たとえば「Web 2.0」の文脈でよく語られる「サービスのAPI公開」というのは、ネット上の有象無象の連中を対象に「どうぞ自由に使って何をやってくれてもいいですよ」と自ら(データベースを含むサービスの機能)を「開いていく」ことである。ネットに本来備わっている「開放性」よりも、さらにいちだんと開放的である。
この「開放性」は、ネット上の「不特定多数無限大」に思いを馳せ、その連中の力を侮らず、警戒感よりは信頼感のほうにより重きを置いた発想をしなければ生まれない。「不特定多数無限大」を警戒しつつも、開放による実利を求める冷静さを、サービス提供者が持たなければ「Web 2.0」は実現されない。
そしてこの「開放性」は、ネット全体の「資源の有効利用」を促す。誰かが何かを作って(たとえばグーグルがMapsを作って)APIが公開されれば、その上で自由に誰もが新しいサービスを作れるとなれば、もう誰もわざわざゼロからMapsのようなサービスを作らなくなる。大物部分を作らなくても面白いサービスが開発できるネット上の「個」にとって、「Web 2.0」は朗報である。サービスやアプリケーション開発コストが恐ろしく下がるからだ。それが「資源の有効利用」の意味である。
一方その結果として、グーグルをはじめとするネット列強が最大公約数的な部分を押さえて「PC上のOSのような役割」を果たすという、「閉鎖性」と言えるかどうかは難しいけれど、「開放性」ゆえの帰結と言うにはやや釈然としない「某かの独占」状態が生まれる。
だから、ネット上の「不特定多数無限大」の「個」とネット列強にとって、「Web 2.0」は明らかにプラスである。ただし、ネット列強がそれに気づき「イノベーションのジレンマ」を乗り越えられればという条件がつく。
問題は、「Web 2.0」が新しい企業群を生み出し育てるキーワードになるかである。ここは意見が分かれているところだし、僕も明確な答をまだ持たない。下手をすれば、自社の土台を作る前に「不特定多数無限大」の海と自社の間の境界が曖昧になって、企業なのか個人なのか、単なるサービスなのか、何が何だかわからなくなってしまう。
ネット列強は、一つ前のルール(「Web 1.0」)でネット列強となり得た。その土台があれば「Web 2.0」戦略は色々に描ける。グーグルが毎週のように新しい機能やサービスを投入しているが、列強のトップに躍り出たグーグルには取るべき戦略が山ほどある。

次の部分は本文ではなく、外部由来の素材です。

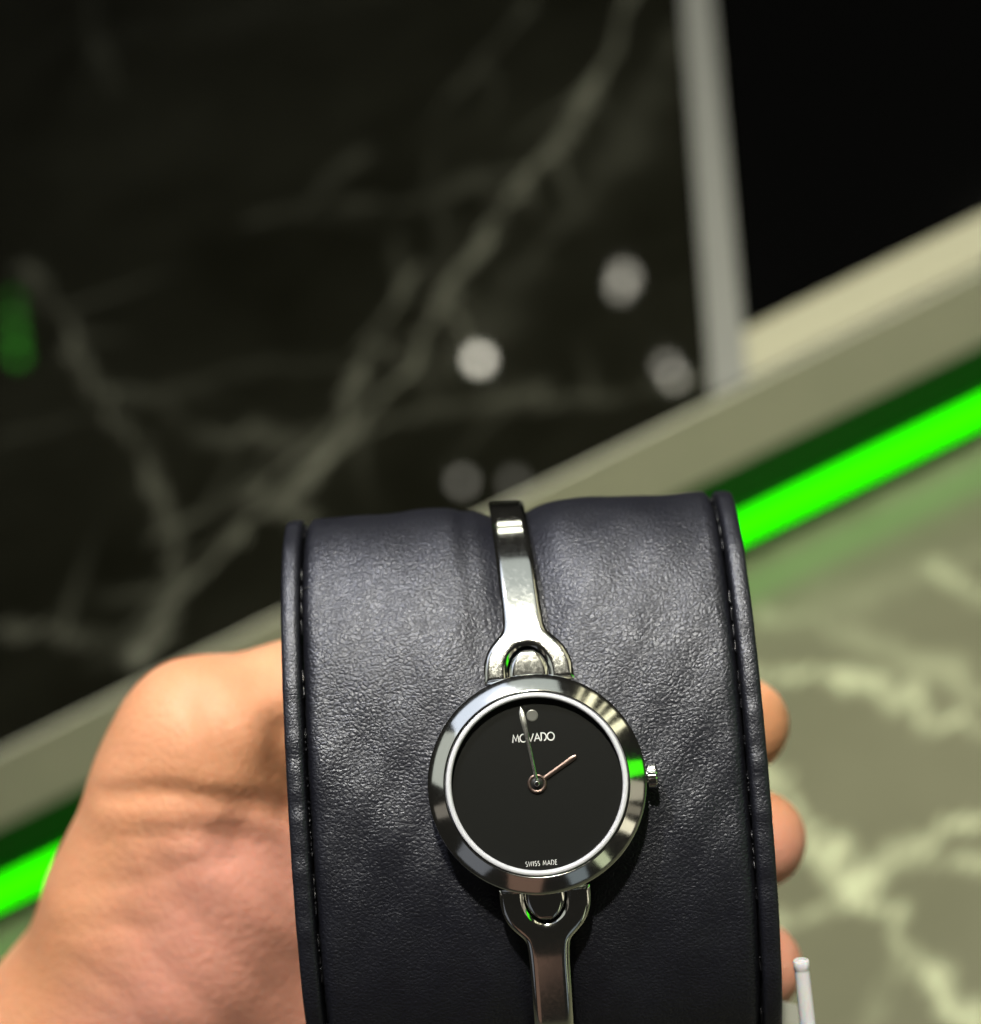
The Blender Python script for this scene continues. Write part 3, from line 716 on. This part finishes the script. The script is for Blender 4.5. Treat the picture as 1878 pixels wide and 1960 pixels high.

一方、ネット列強に買収してもらうことをゴールに「Web 2.0」的な会社を作るのなら戦略は描ける。チープ革命の恩恵を最大限に利用し、コストをあまりかけずに素早い開発に徹し、特定分野で一瞬でもいいから競争レースの先頭に踊り出て、買収先を探すのである。最初から企業の永続性を考えなくてよいなら、会社運営で考える要素もずいぶん少なくなる。経営というよりもお祭りでいいからだ。
でもそれだけでは、「Web 2.0」が新しい企業群を生み出し育てるキーワードだとは言えない。そのあたりにまだ誰も明確な答えを持てていないから、「Web 2.0」が何となく怪しげなキーワードでとどまる。それを「煽り」と見る人がいても不思議はない。
結局は「Web 2.0」企業と呼ぶべき新しい企業群が実際に大きく成長して見せて、その意味を証明するしかない。今行われている「Web 2.0」議論のすべては、そのときが来て再検証されるべき素材なのだと思う。たくさんのキーワードの周りでさまざまな試行錯誤が生まれるということは、これまでもずっと続いてきた。その試行錯誤の中で、生き残るキーワードもあり、煽りで終るキーワードもある。すべては起業家の力量による。結果論でしか、その正しさや誤りは語られない。だから何を語るにもリスクを取らなくちゃいけない。
たとえばグーグルが生まれて成長しなければ、現在のウェブ世界は、今とは全く異なるものになっていただろう。サーチの重要性を90年代に議論していた人は、後になってやっと評価されるのである。しかしだからこそ、この産業の競争は面白く、また、この産業について議論することも面白いのである。